A thought came into my mind about the people who came to Khudabad Sani and wrote about it. I looked at my notes and found that one of the earlier accounts was by John Wood, a lieutenant in the Indian Navy who was part of the “Mission Proceeding to the Indus” as an assistant to Alexander Burnes. His memoirs of the voyage were titled Personal Narrative of a Journey to the Source of the River Oxus the Route of the Indus, Kabuland Badakhshan, published in 1841. In his account, he describes Khudabad Sani as the ruins situated a little to the northwest of Hala, covering an area of two square miles. He mentions that it was a favourite residence of the Talpurs. Moreover, he points out the mausoleum of Fateh Ali Khan and his brother Mir Ghulam Ali lying side by side under one dome. Wood expresses his concern over the fading and crumbling architecture of Sindh, remarking how easily the antiquary might mistake mounds of yesterday's formation for ancient relics in such a region.

Another significant work on Khudabad Sani is Henry Cousin's Archeological Report, The Antiquities of Sind, with Historical Outline. The report includes photos of the ruins taken in 1896, along with historical information about the structures. It is worth noting that many authors, with or without citations, have paraphrased or copied John Wood's descriptions of Khudabad Sani. Edward Thornton's Gazetteer, published in 1844, is another frequently cited book that relied on John Wood's work and the East India Company's miscellaneous documents regarding Khudabad Sani. While earlier English reports mentioned that the ruins covered an area of 2 square miles or 1280 acres, the current area has been reduced to less than 100 acres due to various factors, including the construction of a protection Bund, link roads and watercourses. Now, it has become a graveyard of Chadia and Dhahri communities.

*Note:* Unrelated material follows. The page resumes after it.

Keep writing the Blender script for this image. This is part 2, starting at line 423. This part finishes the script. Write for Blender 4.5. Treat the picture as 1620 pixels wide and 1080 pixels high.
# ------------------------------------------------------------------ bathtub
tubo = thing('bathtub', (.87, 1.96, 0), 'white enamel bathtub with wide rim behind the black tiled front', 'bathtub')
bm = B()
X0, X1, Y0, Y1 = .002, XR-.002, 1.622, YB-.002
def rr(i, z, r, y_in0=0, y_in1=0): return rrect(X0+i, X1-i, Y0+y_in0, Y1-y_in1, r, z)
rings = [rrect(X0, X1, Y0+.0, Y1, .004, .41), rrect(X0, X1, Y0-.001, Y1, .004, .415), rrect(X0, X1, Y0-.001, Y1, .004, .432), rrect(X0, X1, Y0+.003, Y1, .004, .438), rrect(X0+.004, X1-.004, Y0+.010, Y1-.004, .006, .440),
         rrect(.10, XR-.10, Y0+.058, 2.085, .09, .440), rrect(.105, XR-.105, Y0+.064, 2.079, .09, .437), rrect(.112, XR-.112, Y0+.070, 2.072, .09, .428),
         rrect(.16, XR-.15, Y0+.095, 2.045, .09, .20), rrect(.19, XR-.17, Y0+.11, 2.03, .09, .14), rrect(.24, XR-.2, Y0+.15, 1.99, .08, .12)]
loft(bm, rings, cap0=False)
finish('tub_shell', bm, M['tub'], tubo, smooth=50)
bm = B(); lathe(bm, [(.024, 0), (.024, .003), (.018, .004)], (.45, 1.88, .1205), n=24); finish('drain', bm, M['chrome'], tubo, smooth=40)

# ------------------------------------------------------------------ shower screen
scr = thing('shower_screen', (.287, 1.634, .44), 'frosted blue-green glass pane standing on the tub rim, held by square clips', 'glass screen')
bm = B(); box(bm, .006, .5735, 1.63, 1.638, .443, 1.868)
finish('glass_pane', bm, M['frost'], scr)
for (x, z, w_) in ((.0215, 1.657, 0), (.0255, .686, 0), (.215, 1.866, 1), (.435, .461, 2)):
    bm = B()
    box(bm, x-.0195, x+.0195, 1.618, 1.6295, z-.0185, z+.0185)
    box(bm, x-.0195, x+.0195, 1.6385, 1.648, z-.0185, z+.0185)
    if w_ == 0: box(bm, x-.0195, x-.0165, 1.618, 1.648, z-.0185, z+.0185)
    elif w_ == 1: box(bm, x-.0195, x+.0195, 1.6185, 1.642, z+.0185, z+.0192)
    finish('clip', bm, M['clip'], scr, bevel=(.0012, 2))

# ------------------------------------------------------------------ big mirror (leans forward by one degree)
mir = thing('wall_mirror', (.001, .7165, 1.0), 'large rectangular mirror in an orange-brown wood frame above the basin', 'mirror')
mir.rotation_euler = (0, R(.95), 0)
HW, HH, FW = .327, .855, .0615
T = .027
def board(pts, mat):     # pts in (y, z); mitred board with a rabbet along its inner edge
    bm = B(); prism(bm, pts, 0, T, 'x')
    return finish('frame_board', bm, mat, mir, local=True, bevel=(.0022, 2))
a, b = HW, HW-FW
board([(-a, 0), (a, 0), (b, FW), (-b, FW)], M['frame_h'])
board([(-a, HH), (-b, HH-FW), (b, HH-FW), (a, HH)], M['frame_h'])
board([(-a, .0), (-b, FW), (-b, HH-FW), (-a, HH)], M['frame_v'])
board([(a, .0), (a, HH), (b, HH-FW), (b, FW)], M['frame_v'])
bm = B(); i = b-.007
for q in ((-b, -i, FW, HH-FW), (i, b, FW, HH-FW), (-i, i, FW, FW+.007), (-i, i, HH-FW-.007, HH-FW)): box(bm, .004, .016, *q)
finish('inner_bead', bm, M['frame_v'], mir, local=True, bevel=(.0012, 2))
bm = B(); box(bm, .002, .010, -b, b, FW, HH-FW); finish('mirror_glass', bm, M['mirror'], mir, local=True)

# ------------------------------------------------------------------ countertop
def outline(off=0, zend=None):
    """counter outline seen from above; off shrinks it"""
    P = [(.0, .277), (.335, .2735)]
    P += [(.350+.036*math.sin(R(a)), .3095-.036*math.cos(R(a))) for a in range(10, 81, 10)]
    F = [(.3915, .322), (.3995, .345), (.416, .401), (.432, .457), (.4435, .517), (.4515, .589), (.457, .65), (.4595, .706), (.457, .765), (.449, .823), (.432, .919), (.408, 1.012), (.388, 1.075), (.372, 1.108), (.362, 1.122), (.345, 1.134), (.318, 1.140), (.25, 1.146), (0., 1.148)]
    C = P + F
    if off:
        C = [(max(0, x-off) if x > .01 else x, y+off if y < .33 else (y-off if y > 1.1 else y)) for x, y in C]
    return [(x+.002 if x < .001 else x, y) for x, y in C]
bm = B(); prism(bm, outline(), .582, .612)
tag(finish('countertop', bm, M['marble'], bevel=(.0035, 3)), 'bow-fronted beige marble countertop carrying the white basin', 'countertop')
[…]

Tajar - Khudabad Sani (Hala)

Khudabad Sani was established by Mian Sarfraz Kalhoro in 1774 and served as one of the capitals of Sindh: it was a populous town. However, internal tensions between rival parties, particularly the conflict between Talpur Sardar and Rajo Lakhi, led to a full-fledged war. In the war, the Kalhora dynasts lost and the Talpurs emerged victorious, making Khudabad Sani the residential-cum-official place. Nonetheless, various natural and military-political reasons eventually pushed the Talpurs to shift to Hyderabad, leading to the abandonment of Khudabad Sani, which was first reported in 1814. Researchers unanimously agree that the town was desert within fifty years.

The primary reasons for its desertification were the scarcity of irrigation and the change in the course of the Indus River, leading to a gradual migration of the inhabitants. MH Panhwar delved into the deserted town's story and summarized that in 1758, the changing direction of the Indus resulted in the desertification of one million acres. The ongoing conflict between the Talpurs and Kalhoras for 25 years ultimately resulted in the victory of the Talpurs. The words of the old man that I met during my visit echoed in my mind, describing the bad luck the place had faced. I pondered the sudden reduction in livelihoods, external threats and communal conflicts that compelled those in power to prioritise their own security over rationality and accommodation, leading to a conspiracy of sorts.

As the sun began to set, we decided to return, but the question of how this once-thriving capital was ruined continued to haunt me. Before researching its desertification, it is essential to acknowledge the historical significance of Khudabad Sani, its role as the capital of Sindh and its eventual downfall due to various internal and external factors.

We ought to better explore the reasons that led to the desertion of this historical site.